Adoro imbarcarmi nelle tri/tetralogie, soprattutto se hanno delle splendide copertine e il bel formato del 'Nutrimenti Editore'. E poi sono una tipa da saghe; e questa è una saga. Però non è la 'mia' saga. Lungo, noioso, prolisso, dispersivo e insistito. Un'accozzaglia di personaggi di cui ho fatto una fatica boia a tenere il conto e il vissuto. Nella scrittura può anche esserci qualcosa di vagamente interessante e un paio di citazioni non male, ma è troppo poco per tenere in piedi tutto 'sto catafalco narrativo. Delusione totale. «L'unica vita sana deve essere centrata sulla consapevolezza del possibile e del mortale.»

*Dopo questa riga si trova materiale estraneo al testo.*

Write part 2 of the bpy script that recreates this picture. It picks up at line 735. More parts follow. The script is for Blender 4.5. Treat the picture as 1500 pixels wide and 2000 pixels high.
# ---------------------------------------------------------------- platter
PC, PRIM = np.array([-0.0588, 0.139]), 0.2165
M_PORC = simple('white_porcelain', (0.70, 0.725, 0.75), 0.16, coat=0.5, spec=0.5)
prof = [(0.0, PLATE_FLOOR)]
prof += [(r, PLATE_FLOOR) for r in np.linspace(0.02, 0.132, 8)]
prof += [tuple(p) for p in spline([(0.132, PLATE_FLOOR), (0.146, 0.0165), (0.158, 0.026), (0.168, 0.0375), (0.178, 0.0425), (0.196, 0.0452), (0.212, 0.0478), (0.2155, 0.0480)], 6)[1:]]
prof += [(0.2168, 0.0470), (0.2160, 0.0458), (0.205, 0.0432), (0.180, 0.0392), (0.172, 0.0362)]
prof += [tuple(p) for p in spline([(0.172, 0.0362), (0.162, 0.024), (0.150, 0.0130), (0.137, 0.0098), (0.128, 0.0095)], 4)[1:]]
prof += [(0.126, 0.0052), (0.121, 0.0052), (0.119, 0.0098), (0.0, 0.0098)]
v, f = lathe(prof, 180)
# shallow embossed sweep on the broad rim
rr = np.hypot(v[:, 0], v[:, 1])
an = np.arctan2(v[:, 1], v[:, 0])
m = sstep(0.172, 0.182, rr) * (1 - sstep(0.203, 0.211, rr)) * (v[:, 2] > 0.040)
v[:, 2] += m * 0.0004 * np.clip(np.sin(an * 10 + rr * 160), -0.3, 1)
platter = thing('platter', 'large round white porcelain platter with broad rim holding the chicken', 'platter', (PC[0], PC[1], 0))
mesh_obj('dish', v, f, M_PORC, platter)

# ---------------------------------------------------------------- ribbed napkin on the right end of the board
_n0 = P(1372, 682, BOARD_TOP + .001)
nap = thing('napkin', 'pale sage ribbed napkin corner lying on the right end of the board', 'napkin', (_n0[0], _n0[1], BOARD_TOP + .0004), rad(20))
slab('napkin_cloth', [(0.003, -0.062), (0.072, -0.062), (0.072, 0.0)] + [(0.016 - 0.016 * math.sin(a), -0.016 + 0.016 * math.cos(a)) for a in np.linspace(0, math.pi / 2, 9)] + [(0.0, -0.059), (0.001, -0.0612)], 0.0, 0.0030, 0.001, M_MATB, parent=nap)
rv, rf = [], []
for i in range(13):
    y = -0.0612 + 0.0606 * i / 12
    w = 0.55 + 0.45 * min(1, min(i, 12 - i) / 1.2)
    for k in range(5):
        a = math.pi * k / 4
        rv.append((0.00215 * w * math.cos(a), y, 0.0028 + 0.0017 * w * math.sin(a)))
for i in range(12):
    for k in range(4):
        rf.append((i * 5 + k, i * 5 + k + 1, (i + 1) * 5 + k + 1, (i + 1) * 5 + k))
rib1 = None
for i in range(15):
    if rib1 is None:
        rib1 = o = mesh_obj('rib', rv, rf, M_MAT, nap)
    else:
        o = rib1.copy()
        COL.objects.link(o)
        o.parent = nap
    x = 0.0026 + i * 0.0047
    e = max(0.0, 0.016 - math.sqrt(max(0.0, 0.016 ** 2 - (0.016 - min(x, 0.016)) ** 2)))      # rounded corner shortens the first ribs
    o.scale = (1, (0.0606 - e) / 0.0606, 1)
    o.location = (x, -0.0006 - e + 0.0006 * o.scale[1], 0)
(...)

In un trascinate mix di avvenimenti si ripercorrono ben 40 anni di storia, mossi dalla ricerca della vera "grandezza". I villaggi diverranno città, gli umiliati otterranno fama e potere, i reietti rifiuteranno un destino già scritto in cerca di un più glorioso indomani, i grandi uomini saranno schiacciati dal peso della modernità, i giovani destinati a ricoprire ruoli illustri non vedranno mai il proprio destino compiersi. Morti, nascite, passato, presente, progetti, delusioni, disillusioni, dolori, ferite, pazzia. Vite intere che come fili di un tessuto pregiato, si intrecciano, si tendono, si incrociano e talvolta si spezzano, dando vita ad un unico ordito. Signori e signore, benvenuti a Paradise Falls. ""Chiamalo Destino, chiamalo Natura, chiamalo Dio, chiamalo come preferisci chiamarlo. Dobbiamo avere delle cause per le cose che accadono. Non possiamo permetterci di credere che non ci sia un disegno." "Io ce l'ho un modo per chiamarlo." "E quale sarebbe?" "Merda. Lo chiamo merda."" SEGUIMI SU INSTAGRAM: SUSSURRI_TRA_LE_PAGINE
Non mi è facile essere obiettivo nei confronti di Robertson quindi per stemperare gli entusiasmi inizierei dalle critiche. L’editore poteva curare di più l’edizione (non è spesso così?), qualche refuso di troppo (appare perfino un 1960!), manca l’indice, e che altro? La traduzione. Bah, la traduzione è un'annosa questione di lana caprina: che qualcosina possa essere stato reso male è vero, ma con quale incidenza? Parliamo di schegge di ghiaccio nei confronti di un iceberg. L’opera è monumentale, R. è narratore intelligente, preciso, puntiglioso (provate a scrivere tenendo sotto controllo decine di personaggi…) e riesce, a dispetto della mole dello scritto, a non risultare prolisso (!), con lui il lettore sta sempre accanto ai personaggi, li sente respirare, puzzare, imprecare, soffrire, gioire, bere. Li tocca con mano. Raramente ho trovato una scrittura accompagnata al desiderio che non finisca mai, o almeno il più tardi possibile; non Bolano (eresia?), non Bulgakov (eresia), non Hemingway (eresia!). Robertson sì.